The exercise:
It is required that the lines from the top of the listing through the line with "C = scene.collection" be reproduced exactly, excluding pictures.

Source excerpt:
** start **
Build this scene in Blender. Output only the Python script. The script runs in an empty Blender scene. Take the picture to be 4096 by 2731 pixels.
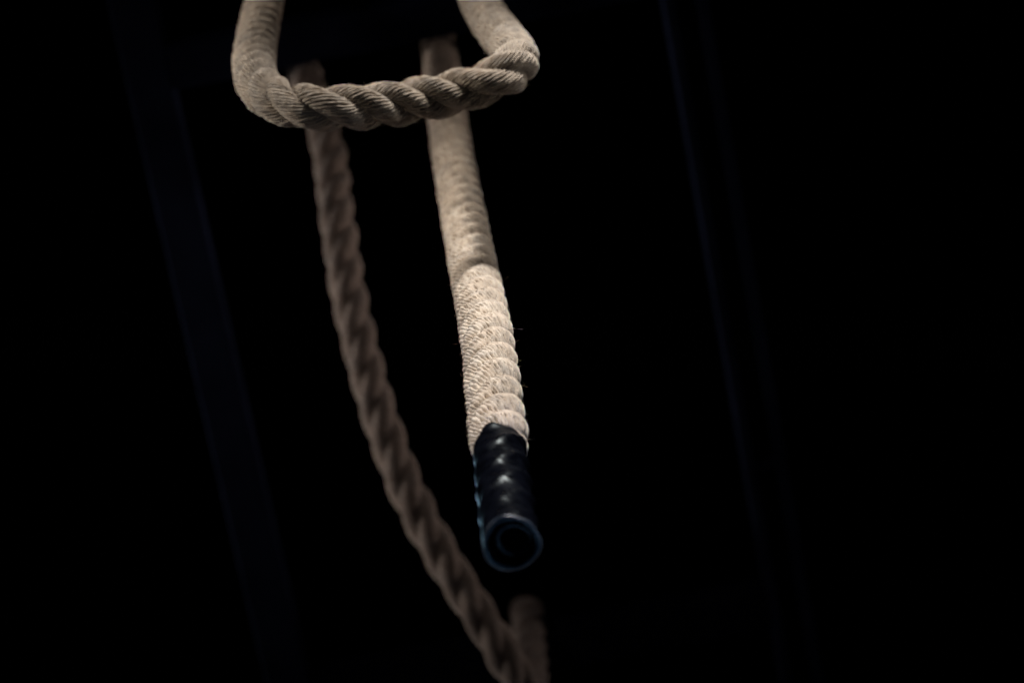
import bpy, math
import numpy as np
from mathutils import Matrix, Vector

rng = np.random.default_rng(7)
scene = bpy.context.scene
C = scene.collection

# ------------------------------------------------------------------ camera / world axes
# The photographer stands under a rig and looks steeply up along hanging ropes.
UP = Vector((-0.055, 0.280, -0.958)).normalized()          # world up in camera axes (x right, y up, -z forward)
XR = Vector((0.981, 0.194, 0.0)); XR = (XR - UP * XR.dot(UP)).normalized()
YF = UP.cross(XR).normalized()
R_wc = Matrix((XR, YF, UP))                                  # camera -> world
CAM = Vector((0.0, 0.0, 0.35))
FPX = 11378.0                                                # 100 mm lens on the 4096 px wide frame


def W(px, py, z):
    """survey point: pixel in the photograph + distance along the lens axis -> world position"""
    return CAM + R_wc @ Vector(((px - 2048) / FPX * z, (1365.5 - py) / FPX * z, -z))


cam_d = bpy.data.cameras.new('camera')
cam = bpy.data.objects.new('camera', cam_d); C.objects.link(cam)
cam.matrix_world = Matrix.Translation(CAM) @ R_wc.to_4x4()
cam_d.lens = 100.0; cam_d.sensor_width = 36.0
cam_d.clip_start = 0.02; cam_d.clip_end = 100
cam_d.dof.use_dof = True
cam_d.dof.focus_distance = 2.08
cam_d.dof.aperture_fstop = 5.6
scene.camera = cam

# ------------------------------------------------------------------ tagging helpers
def tag(o, label, cat, group=None, kind=None):
    o['label'] = label
    if cat: o['category'] = cat
    if group: o['group'] = group
    if kind: o['kind'] = kind
    return o


def empty(name, loc, label, cat, group=None):
    o = bpy.data.objects.new(name, None); C.objects.link(o)
    o.location = loc; o.empty_display_size = 0.05
    return tag(o, label, cat, group)


def mesh_obj(name, verts, quads, mat, parent=None, smooth=True, attrs=None, tris=None):
    me = bpy.data.meshes.new(name)
    verts = np.asarray(verts, dtype=np.float32)
    if parent is not None:
        q = parent
        while q is not None:
            verts = verts - np.array(q.location, dtype=np.float32); q = q.parent
    quads = np.asarray(quads, dtype=np.int32).reshape(-1, 4) if quads is not None and len(quads) else np.zeros((0, 4), np.int32)
    tris = np.asarray(tris, dtype=np.int32).reshape(-1, 3) if tris is not None and len(tris) else np.zeros((0, 3), np.int32)
    nq, nt = len(quads), len(tris)
    me.vertices.add(len(verts)); me.vertices.foreach_set('co', verts.ravel())
    me.loops.add(nq * 4 + nt * 3)
    me.loops.foreach_set('vertex_index', np.concatenate([quads.ravel(), tris.ravel()]).astype(np.int32))
    me.polygons.add(nq + nt)
    starts = np.concatenate([np.arange(nq) * 4, nq * 4 + np.arange(nt) * 3]).astype(np.int32)
    me.polygons.foreach_set('loop_start', starts)
    me.polygons.foreach_set('use_smooth', np.full(nq + nt, smooth))
    for k, v in (attrs or {}).items():
        if v.ndim == 1:
            a = me.attributes.new(k, 'FLOAT', 'POINT'); a.data.foreach_set('value', v.astype(np.float32))
        else:
            a = me.attributes.new(k, 'FLOAT_VECTOR', 'POINT'); a.data.foreach_set('vector', v.astype(np.float32).ravel())
    me.update(calc_edges=True)
    me.materials.append(mat)
    o = bpy.data.objects.new(name, me); C.objects.link(o)
    if parent is not None: o.parent = parent
    return o


# ------------------------------------------------------------------ materials
def nodes(name):
    m = bpy.data.materials.new(name); m.use_nodes = True
    nt = m.node_tree
    return m, nt, nt.nodes['Principled BSDF'], nt.nodes.new, nt.links.new


def ramp(nt, stops):
    r = nt.nodes.new('ShaderNodeValToRGB')
    e = r.color_ramp.elements
    while len(e) < len(stops): e.new(0.5)
    for el, (p, c) in zip(e, stops):
        el.position = p; el.color = (*c, 1)
    return r


def rope_material(name, dark, mid, light, rough=0.92):
    m, nt, b, N, L = nodes(name)
    yarn = N('ShaderNodeAttribute'); yarn.attribute_name = 'yarn'
    fib = N('ShaderNodeAttribute'); fib.attribute_name = 'fib'
    geo = N('ShaderNodeTexCoord')
    # per-yarn tone + soiling + fine fibre streaks along each yarn
    n1 = N('ShaderNodeTexNoise'); n1.inputs['Scale'].default_value = 38; n1.inputs['Detail'].default_value = 5
    L(geo.outputs['Object'], n1.inputs['Vector'])
    n2 = N('ShaderNodeTexNoise'); n2.inputs['Scale'].default_value = 1.0; n2.inputs['Detail'].default_value = 3
    L(fib.outputs['Vector'], n2.inputs['Vector'])
    n4 = N('ShaderNodeTexNoise'); n4.inputs['Scale'].default_value = 900; n4.inputs['Detail'].default_value = 3
    L(geo.outputs['Object'], n4.inputs['Vector'])
    a1 = N('ShaderNodeMath'); a1.operation = 'MULTIPLY_ADD'; a1.inputs[1].default_value = 0.36
    L(yarn.outputs['Fac'], a1.inputs[0])
    s1 = N('ShaderNodeMath'); s1.operation = 'MULTIPLY_ADD'; s1.inputs[1].default_value = 0.9; s1.inputs[2].default_value = -0.30
    L(n1.outputs['Fac'], s1.inputs[0]); L(s1.outputs[0], a1.inputs[2])
    a2 = N('ShaderNodeMath'); a2.operation = 'MULTIPLY_ADD'; a2.inputs[1].default_value = 0.40
    L(n2.outputs['Fac'], a2.inputs[0]); L(a1.outputs[0], a2.inputs[2])
    a3 = N('ShaderNodeMath'); a3.operation = 'MULTIPLY_ADD'; a3.inputs[1].default_value = 0.45
    L(n4.outputs['Fac'], a3.inputs[0]); L(a2.outputs[0], a3.inputs[2])
    a4 = N('ShaderNodeMath'); a4.operation = 'SUBTRACT'; a4.inputs[1].default_value = 0.225
    L(a3.outputs[0], a4.inputs[0])
    r = ramp(nt, [(0.18, dark), (0.5, mid), (0.85, light)])
    L(a4.outputs[0], r.inputs[0])
    n5 = N('ShaderNodeTexNoise'); n5.inputs['Scale'].default_value = 55; n5.inputs['Detail'].default_value = 6; n5.inputs['Roughness'].default_value = 0.65
    L(geo.outputs['Object'], n5.inputs['Vector'])
    g1 = N('ShaderNodeMapRange'); g1.inputs['From Min'].default_value = 0.46; g1.inputs['From Max'].default_value = 0.72
    g1.inputs['To Min'].default_value = 0.0; g1.inputs['To Max'].default_value = 0.55
    L(n5.outputs['Fac'], g1.inputs['Value'])
    mg = N('ShaderNodeMix'); mg.data_type = 'RGBA'                      # grey handling grime
    gl = sum(mid) / 3 * 0.62
    mg.inputs['B'].default_value = (gl * 1.02, gl, gl * 0.97, 1)
    L(g1.outputs['Result'], mg.inputs['Factor']); L(r.outputs[0], mg.inputs['A']); L(mg.outputs['Result'], b.inputs['Base Color'])
    b.inputs['Roughness'].default_value = rough
    b.inputs['Specular IOR Level'].default_value = 0.12
    b.inputs['Sheen Weight'].default_value = 0.5
    b.inputs['Sheen Roughness'].default_value = 0.6
    n3 = N('ShaderNodeTexNoise'); n3.inputs['Scale'].default_value = 1300; n3.inputs['Detail'].default_value = 4
    L(geo.outputs['Object'], n3.inputs['Vector'])
    mx = N('ShaderNodeMath'); mx.operation = 'ADD'
    L(n3.outputs['Fac'], mx.inputs[0]); L(n2.outputs['Fac'], mx.inputs[1])
    bp = N('ShaderNodeBump'); bp.inputs['Strength'].default_value = 0.9; bp.inputs['Distance'].default_value = 0.0010
    L(mx.outputs[0], bp.inputs['Height']); L(bp.outputs[0], b.inputs['Normal'])
    return m


M_rope = rope_material('natural_rope', (0.30, 0.235, 0.165), (0.53, 0.43, 0.33), (0.70, 0.61, 0.50))
M_rope_loop = rope_material('weathered_rope', (0.21, 0.16, 0.112), (0.40, 0.325, 0.245), (0.55, 0.465, 0.37))
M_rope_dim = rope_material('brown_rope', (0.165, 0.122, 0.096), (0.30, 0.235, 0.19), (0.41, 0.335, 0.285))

m, nt, b, N, L = nodes('rope_fibre')
b.inputs['Base Color'].default_value = (0.55, 0.46, 0.36, 1); b.inputs['Roughness'].default_value = 0.8
M_fibre = m


def rubber(name, col, rough, noise_scale=120):
    m, nt, b, N, L = nodes(name)
    geo = N('ShaderNodeTexCoord')
    n = N('ShaderNodeTexNoise'); n.inputs['Scale'].default_value = noise_scale; n.inputs['Detail'].default_value = 5
    L(geo.outputs['Object'], n.inputs['Vector'])
    r = ramp(nt, [(0.3, tuple(c * 0.6 for c in col)), (0.7, tuple(c * 1.5 for c in col))])
    L(n.outputs['Fac'], r.inputs[0]); L(r.outputs[0], b.inputs['Base Color'])
    rr = ramp(nt, [(0.3, (rough * 0.8,) * 3), (0.75, (rough * 1.5,) * 3)])
    L(n.outputs['Fac'], rr.inputs[0]); L(rr.outputs[0], b.inputs['Roughness'])
    bp = N('ShaderNodeBump'); bp.inputs['Strength'].default_value = 0.25; bp.inputs['Distance'].default_value = 0.0006
    L(n.outputs['Fac'], bp.inputs['Height']); L(bp.outputs[0], b.inputs['Normal'])
    return m


M_cap = rubber('black_heat_shrink', (0.0014, 0.0017, 0.0030), 0.27)
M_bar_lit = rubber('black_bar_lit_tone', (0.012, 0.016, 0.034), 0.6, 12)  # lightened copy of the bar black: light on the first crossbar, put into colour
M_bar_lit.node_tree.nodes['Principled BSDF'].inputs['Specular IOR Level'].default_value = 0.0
M_rim = rubber('black_rim_painted_sheen', (0.030, 0.045, 0.060), 0.36, 60)  # blue-grey base colour stands in for the highlight on the lip
M_fold = rubber('black_fold_painted_sheen', (0.040, 0.058, 0.072), 0.34, 60)  # brightened blue base imitates light caught on the inner ring
M_cap_in = rubber('black_inner_plastic', (0.004, 0.004, 0.005), 0.35)
M_steel = rubber('black_painted_steel', (0.014, 0.019, 0.040), 0.5, 9)
M_steel.node_tree.nodes['Principled BSDF'].inputs['Specular IOR Level'].default_value = 0.0
M_cap.node_tree.nodes['Principled BSDF'].inputs['Specular IOR Level'].default_value = 0.06
M_cap.node_tree.nodes['Principled BSDF'].inputs['Specular Tint'].default_value = (0.50, 0.78, 0.88, 1)  # teal tint cools the warm glints, imitating blue light
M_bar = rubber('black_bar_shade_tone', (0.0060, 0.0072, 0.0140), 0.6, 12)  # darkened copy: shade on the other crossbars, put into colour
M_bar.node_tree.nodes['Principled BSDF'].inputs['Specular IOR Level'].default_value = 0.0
m, nt, b, N, L = nodes('dark_ceiling')
n = N('ShaderNodeTexNoise'); n.inputs['Scale'].default_value = 3
r = ramp(nt, [(0.3, (0.0004,) * 3), (0.7, (0.0009,) * 3)]); L(n.outputs['Fac'], r.inputs[0]); L(r.outputs[0], b.inputs['Base Color'])
b.inputs['Roughness'].default_value = 1.0; b.inputs['Specular IOR Level'].default_value = 0.0
M_ceiling = m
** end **
Result for this exercise:
Build this scene in Blender. Output only the Python script. The script runs in an empty Blender scene. Take the picture to be 4096 by 2731 pixels.
import bpy, math
import numpy as np
from mathutils import Matrix, Vector

rng = np.random.default_rng(7)
scene = bpy.context.scene
C = scene.collection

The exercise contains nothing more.